Sen. John Kennedy (R-LA) was more confident but provided a dynamic timeline of the release schedule, stating that they would be released in waves rather than all at once.

“I fully expect the Justice Department to release all the documents. It will take a while, but I believe they’ve started on it right now,” he said. “I’m hoping we’ll see the first tranche” of documents “after Thanksgiving.”

Democrats were far less charitable, with many suggesting that Bondi would try to delay the release and use other methods to prevent the documents’ release.

“This is Pam Bondi. She works for Trump. This is all a setup. Trump fought to the end to resist release. He lost. Do I believe he’s had a real conversion? No. He anticipated the outcome and then ordered Bondi to begin other investigations so we’ll be seeing the Justice Department withholding information because it might interfere with ongoing investigations,” Sen. Peter Welch (D-VT) said.

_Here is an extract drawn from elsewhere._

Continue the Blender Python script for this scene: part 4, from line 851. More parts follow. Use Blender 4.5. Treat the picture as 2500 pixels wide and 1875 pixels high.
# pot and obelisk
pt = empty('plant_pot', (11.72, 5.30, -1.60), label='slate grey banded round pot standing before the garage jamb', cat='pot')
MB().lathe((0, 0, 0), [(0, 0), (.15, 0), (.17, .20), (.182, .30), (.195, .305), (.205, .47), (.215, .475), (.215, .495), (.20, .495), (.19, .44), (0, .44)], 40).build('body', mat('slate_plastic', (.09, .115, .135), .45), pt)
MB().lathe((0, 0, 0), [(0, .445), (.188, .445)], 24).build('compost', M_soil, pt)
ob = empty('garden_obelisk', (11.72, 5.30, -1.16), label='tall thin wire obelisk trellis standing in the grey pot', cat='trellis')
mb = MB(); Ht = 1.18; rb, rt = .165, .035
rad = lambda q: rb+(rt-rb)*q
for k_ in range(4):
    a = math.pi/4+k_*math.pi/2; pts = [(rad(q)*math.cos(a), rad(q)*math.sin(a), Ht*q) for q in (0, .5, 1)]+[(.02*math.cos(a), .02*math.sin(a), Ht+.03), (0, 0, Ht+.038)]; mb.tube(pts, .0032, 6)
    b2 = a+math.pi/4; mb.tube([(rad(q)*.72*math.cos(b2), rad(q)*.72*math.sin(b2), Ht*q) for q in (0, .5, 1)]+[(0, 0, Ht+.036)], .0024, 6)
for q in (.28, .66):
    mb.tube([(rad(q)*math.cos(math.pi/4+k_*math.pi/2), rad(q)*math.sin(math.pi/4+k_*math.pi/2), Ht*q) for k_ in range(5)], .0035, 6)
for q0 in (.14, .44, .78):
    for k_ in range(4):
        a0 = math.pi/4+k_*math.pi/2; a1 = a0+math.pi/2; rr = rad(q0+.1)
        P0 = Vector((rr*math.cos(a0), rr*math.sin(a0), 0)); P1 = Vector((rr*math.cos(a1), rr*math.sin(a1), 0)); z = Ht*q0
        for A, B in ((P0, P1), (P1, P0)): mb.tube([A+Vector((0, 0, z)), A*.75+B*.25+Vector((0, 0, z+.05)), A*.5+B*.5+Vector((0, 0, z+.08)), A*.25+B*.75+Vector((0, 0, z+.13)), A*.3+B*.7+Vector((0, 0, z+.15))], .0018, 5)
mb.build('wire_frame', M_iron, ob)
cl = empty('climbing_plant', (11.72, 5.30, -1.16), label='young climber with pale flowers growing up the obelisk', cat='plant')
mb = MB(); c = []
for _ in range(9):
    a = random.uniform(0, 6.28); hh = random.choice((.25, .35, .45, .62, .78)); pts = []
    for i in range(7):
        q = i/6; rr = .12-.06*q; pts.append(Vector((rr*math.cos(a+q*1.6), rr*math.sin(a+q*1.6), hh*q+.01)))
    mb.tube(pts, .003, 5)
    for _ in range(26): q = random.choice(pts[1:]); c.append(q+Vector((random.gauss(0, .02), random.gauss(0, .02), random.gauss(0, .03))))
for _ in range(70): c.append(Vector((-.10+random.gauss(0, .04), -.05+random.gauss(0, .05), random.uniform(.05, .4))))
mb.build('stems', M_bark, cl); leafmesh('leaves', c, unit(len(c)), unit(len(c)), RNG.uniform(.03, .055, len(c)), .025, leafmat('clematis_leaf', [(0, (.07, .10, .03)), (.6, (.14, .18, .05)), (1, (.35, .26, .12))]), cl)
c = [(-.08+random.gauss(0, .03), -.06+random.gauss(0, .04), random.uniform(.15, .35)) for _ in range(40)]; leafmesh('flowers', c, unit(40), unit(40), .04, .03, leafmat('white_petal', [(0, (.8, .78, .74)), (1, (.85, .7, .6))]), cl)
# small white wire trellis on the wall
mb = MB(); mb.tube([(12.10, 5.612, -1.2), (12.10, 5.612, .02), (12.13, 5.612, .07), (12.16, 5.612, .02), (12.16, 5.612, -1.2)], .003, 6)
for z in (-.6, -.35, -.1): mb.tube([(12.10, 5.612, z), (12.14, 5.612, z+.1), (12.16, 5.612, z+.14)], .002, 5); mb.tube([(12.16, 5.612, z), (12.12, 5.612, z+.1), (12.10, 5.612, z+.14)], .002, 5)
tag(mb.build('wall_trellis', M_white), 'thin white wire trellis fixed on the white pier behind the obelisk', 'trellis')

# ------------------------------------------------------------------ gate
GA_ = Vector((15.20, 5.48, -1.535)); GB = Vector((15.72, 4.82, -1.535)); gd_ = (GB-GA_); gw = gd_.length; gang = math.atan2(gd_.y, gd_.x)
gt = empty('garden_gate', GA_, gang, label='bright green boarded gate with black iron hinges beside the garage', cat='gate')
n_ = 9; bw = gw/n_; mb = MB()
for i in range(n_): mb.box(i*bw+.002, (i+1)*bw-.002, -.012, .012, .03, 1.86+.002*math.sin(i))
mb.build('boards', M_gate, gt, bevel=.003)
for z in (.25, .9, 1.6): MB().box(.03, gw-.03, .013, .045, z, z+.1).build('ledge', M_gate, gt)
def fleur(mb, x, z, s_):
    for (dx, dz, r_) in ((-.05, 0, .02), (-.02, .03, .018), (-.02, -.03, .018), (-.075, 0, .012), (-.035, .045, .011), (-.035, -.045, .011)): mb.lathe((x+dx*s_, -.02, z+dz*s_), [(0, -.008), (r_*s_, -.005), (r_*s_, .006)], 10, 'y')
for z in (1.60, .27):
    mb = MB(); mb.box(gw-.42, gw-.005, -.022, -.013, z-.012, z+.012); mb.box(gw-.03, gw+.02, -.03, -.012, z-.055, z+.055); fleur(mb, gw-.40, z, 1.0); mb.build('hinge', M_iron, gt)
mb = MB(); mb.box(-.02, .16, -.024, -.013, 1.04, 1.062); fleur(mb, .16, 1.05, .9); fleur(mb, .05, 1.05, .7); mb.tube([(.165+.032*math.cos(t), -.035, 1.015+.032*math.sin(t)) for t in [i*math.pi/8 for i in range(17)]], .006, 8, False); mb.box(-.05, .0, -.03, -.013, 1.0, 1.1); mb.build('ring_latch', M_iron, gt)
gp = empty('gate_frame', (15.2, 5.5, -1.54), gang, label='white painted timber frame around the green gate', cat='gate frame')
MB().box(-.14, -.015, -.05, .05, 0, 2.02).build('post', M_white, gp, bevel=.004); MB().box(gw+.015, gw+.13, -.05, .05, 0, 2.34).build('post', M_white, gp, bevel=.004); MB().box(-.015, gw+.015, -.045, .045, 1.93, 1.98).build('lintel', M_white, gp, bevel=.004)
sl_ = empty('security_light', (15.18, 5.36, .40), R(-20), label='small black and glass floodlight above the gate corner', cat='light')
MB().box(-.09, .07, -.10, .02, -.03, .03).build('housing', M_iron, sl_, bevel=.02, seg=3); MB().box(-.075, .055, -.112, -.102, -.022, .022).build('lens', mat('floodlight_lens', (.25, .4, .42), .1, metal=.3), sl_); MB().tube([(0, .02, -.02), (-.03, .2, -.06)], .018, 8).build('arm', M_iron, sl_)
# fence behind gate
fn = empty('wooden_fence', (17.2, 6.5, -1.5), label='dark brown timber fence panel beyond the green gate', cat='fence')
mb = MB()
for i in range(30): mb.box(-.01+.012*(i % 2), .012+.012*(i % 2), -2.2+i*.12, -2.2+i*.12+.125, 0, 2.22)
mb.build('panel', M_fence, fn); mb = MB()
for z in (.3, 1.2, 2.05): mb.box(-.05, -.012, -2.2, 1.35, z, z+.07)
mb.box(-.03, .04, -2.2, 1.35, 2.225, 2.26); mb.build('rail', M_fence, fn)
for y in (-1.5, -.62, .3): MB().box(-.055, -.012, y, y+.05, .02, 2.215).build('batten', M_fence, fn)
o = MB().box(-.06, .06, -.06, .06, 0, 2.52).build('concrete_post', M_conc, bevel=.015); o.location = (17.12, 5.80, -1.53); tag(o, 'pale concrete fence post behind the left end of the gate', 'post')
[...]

Democratic leaders were even more blunt.

“I just had a meeting of 10 senators to discuss this — we got to make sure we get all of the Epstein files, all. They can’t f*** around with this,” Senate Minority Leader Chuck Schumer (D-NY) said earlier this week.

SCHUMER SAYS TRUMP DOJ CAN’T ‘F*** AROUND’ IN RELEASING EPSTEIN FILES: ‘I DON’T TRUST BONDI’

“They can’t say, ‘Oh, we’ll give you this but there are legal reasons we can’t give you that,’ and we are going to be pursuing them relentlessly to get everything because I don’t trust this administration. I don’t trust [Attorney General Pam] Bondi. I don’t trust [FBI Director] Kash Patel. I don’t trust the president. And they could screw around with this. It will be all of our jobs to be on them and make sure that we get everything,” he added.

Bondi noted on Wednesday that the DOJ has already released over 33,000 documents related to Epstein to Congress.